Recorded data
- - -

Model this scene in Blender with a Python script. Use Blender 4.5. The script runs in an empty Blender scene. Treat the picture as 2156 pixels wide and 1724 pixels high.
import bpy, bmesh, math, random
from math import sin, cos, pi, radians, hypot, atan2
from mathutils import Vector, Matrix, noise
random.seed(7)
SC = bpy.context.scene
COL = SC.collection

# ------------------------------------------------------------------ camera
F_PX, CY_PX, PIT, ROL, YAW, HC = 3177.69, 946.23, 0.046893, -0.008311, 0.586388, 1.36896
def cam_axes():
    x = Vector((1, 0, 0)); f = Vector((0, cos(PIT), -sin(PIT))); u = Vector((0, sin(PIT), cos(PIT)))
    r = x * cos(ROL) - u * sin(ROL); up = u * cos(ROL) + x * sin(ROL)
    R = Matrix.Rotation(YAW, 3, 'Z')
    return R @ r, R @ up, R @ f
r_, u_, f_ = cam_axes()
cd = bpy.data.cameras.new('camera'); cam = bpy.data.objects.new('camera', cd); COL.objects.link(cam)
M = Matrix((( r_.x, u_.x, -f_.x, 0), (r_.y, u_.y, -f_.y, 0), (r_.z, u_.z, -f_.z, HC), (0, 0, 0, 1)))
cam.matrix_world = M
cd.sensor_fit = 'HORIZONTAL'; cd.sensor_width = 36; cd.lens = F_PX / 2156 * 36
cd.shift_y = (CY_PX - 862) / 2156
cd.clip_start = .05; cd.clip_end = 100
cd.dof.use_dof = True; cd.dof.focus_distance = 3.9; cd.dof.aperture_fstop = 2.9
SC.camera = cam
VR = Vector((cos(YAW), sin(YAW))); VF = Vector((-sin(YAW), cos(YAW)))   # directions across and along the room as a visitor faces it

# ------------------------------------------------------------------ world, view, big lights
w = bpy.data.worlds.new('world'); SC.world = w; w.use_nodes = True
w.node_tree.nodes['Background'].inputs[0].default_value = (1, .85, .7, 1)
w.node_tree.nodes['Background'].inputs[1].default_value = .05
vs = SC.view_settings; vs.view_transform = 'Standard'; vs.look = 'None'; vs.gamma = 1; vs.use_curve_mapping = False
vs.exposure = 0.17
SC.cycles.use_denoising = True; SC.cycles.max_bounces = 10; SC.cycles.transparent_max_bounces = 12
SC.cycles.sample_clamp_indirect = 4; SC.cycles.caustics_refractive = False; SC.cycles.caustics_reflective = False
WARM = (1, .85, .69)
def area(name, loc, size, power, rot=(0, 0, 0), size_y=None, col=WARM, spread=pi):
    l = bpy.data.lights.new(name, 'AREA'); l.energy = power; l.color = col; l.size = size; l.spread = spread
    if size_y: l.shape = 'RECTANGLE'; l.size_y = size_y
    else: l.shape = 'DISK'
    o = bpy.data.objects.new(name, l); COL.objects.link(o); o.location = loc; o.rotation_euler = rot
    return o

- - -

Challenge
Copy out only the lines running from the beginning of the data to the line with "COL = SC.collection", both ends included.

Response to this task
Model this scene in Blender with a Python script. Use Blender 4.5. The script runs in an empty Blender scene. Treat the picture as 2156 pixels wide and 1724 pixels high.
import bpy, bmesh, math, random
from math import sin, cos, pi, radians, hypot, atan2
from mathutils import Vector, Matrix, noise
random.seed(7)
SC = bpy.context.scene
COL = SC.collection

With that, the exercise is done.